Durante la ocupación otomana, los griegos sufrían condiciones de semiesclavitud y siempre fueron considerados como ciudadanos de segunda clase; muchos se exiliaron al monte reconvirtiéndose en bandoleros marginados, asaltando convoyes, atacando patrullas y asolando las propiedades de los turcos ricos. Sus fechorías eran simpáticas a los ojos de los griegos, porque instigaban a su enemigo odiado y en muchas ocasiones les ayudaban a ocultarse y a burlar a sus captores. Los Kleftes se convirtieron en héroes y su gran experiencia en la guerrilla, tras muchos años de clandestinidad partisana, los transformó en la avanzadilla de la incipiente rebelión contra la ocupación y posterior guerra de independencia. Realmente hubo zonas de Grecia, que incluso bajo la dominación turca, conservaron un cierto grado de libertad gracias a sus feroces Kléftes.
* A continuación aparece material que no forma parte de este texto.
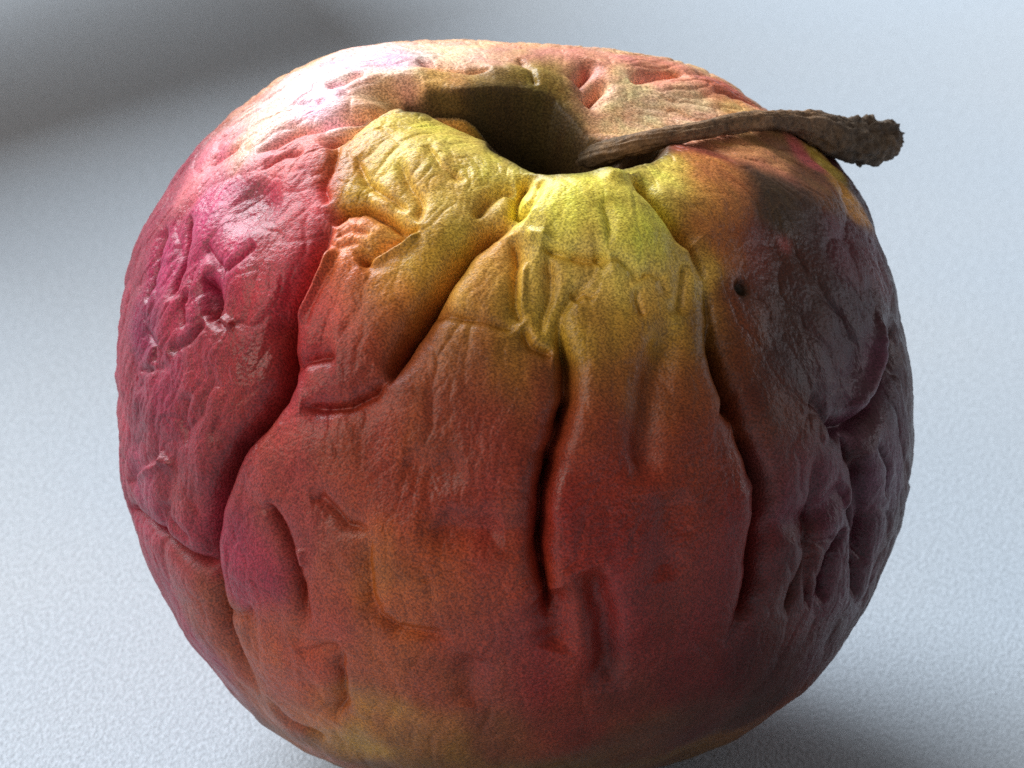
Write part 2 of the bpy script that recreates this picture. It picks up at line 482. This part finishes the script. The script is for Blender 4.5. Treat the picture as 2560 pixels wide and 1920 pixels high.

Ejemplos de estas regiones son el Mani, en el Peloponéso, Skafia, en Creta, y Suli, cerca de Ioánnina. Llegaron a tener una música propia, costumbres propias y cocina propia; todo marcado por la ilegalidad de su existencia. Como esta canción del Epiro, en que se lamentan de la muerte de un buen klefte, Marko Botsarí.
En cuanto a la gastronomía que inventaron, como es de suponer, tenía que ser pobre de ingredientes, pobre de medios y totalmente discreta, ya que cocinaban lo que robaban a los ricos y estos los perseguían. Una forma genial de que no les delatara el aroma de sus guisos era cocinarlos bajo el suelo; para ello hacían una hoguera en un hoyo y cuando la tierra estaba muy caliente enterraban el cordero con las verduras encerrados en una tinaja de barro, lo sepultaban y a volvían a poner brasas encima que se mantenían candentes durante 24 horas. Nadie les podía acusar de estar asando nada.
La verdad es que la elaboración del kléftico como mandan los cánones se las trae; yo nunca he logrado probar algo así, pero sí que me ha contado algún amigo que es el plato más increíble que se pueda comer y que tiene que ir acompañado, inexcusablemente, de una buena reunión de colegas, parea en griego, alrededor de las brasas siempre ardientes; amigos que deben turnarse en mantener vivo el fuego sagrado charlando de la vida, cantando canciones, bebiendo buen vino y aguardando a que se obre el prodigio culinario. Que nervios debe dar no ver la oculta alquimia que tiene lugar allá abajo, en los calores de la tierra, con el cordero en su cámara sellada, sin oler, sin oír su crepitar ni sus susurros. Que desazón el desconocer si en lo profundo todo marcha bien o se ha rajado la cazuela, derramado su contenido y desparramado el sabor para festín de las hormigas. Que emoción retirar las brasas, golpear el barro ardiendo y dejar que escapen los aromas a tropel. Esto no es gastronomía, sí no toda una ceremonia iniciática, sobre todo después del vino y la noche sin dormir.
Así que yo sigo y seguiré, vagando por la Hélade, pidiendo corderos robados; y a pesar del bueno, no está mal, podría ser peor, pues muy sabroso, si señor; siempre me quedará la esperanza de probar un kléftiko como el que comían los Kapetánios. Ese día os lo contaré con más detalle.